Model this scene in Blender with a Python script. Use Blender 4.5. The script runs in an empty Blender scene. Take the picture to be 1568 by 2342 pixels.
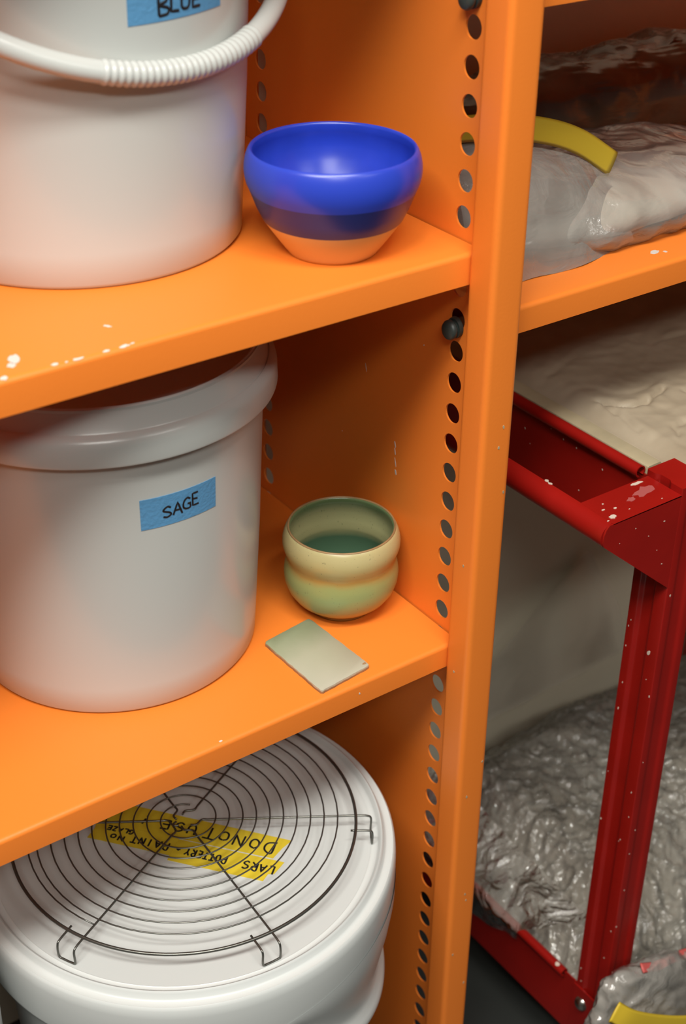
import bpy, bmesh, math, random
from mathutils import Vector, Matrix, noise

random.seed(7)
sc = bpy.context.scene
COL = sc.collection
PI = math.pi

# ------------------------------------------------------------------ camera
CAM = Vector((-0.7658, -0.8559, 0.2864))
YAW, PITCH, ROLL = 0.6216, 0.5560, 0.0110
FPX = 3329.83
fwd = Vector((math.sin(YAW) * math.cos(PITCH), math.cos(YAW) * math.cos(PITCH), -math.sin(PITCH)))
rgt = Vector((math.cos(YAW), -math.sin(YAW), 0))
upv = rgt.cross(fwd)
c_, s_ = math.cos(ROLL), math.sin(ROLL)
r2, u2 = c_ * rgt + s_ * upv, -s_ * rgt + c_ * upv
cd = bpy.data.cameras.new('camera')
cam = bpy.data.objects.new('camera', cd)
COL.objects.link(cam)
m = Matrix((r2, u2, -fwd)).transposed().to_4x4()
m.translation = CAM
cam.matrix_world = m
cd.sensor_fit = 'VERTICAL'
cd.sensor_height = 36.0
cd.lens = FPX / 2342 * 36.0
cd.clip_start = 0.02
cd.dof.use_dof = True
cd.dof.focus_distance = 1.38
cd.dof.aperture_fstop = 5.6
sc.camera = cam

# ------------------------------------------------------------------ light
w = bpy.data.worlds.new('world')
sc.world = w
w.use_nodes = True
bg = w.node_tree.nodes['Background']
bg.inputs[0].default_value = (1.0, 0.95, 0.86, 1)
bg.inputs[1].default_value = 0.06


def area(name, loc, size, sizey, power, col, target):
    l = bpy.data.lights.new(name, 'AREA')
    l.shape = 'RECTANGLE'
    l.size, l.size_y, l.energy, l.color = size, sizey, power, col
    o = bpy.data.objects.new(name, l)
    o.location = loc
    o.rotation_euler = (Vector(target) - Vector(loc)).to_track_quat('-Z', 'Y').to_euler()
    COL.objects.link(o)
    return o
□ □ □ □
Could you repeat all of the material exactly? Pictures should not be copied.

Model this scene in Blender with a Python script. Use Blender 4.5. The script runs in an empty Blender scene. Take the picture to be 1568 by 2342 pixels.
import bpy, bmesh, math, random
from mathutils import Vector, Matrix, noise

random.seed(7)
sc = bpy.context.scene
COL = sc.collection
PI = math.pi

# ------------------------------------------------------------------ camera
CAM = Vector((-0.7658, -0.8559, 0.2864))
YAW, PITCH, ROLL = 0.6216, 0.5560, 0.0110
FPX = 3329.83
fwd = Vector((math.sin(YAW) * math.cos(PITCH), math.cos(YAW) * math.cos(PITCH), -math.sin(PITCH)))
rgt = Vector((math.cos(YAW), -math.sin(YAW), 0))
upv = rgt.cross(fwd)
c_, s_ = math.cos(ROLL), math.sin(ROLL)
r2, u2 = c_ * rgt + s_ * upv, -s_ * rgt + c_ * upv
cd = bpy.data.cameras.new('camera')
cam = bpy.data.objects.new('camera', cd)
COL.objects.link(cam)
m = Matrix((r2, u2, -fwd)).transposed().to_4x4()
m.translation = CAM
cam.matrix_world = m
cd.sensor_fit = 'VERTICAL'
cd.sensor_height = 36.0
cd.lens = FPX / 2342 * 36.0
cd.clip_start = 0.02
cd.dof.use_dof = True
cd.dof.focus_distance = 1.38
cd.dof.aperture_fstop = 5.6
sc.camera = cam

# ------------------------------------------------------------------ light
w = bpy.data.worlds.new('world')
sc.world = w
w.use_nodes = True
bg = w.node_tree.nodes['Background']
bg.inputs[0].default_value = (1.0, 0.95, 0.86, 1)
bg.inputs[1].default_value = 0.06


def area(name, loc, size, sizey, power, col, target):
    l = bpy.data.lights.new(name, 'AREA')
    l.shape = 'RECTANGLE'
    l.size, l.size_y, l.energy, l.color = size, sizey, power, col
    o = bpy.data.objects.new(name, l)
    o.location = loc
    o.rotation_euler = (Vector(target) - Vector(loc)).to_track_quat('-Z', 'Y').to_euler()
    COL.objects.link(o)
    return o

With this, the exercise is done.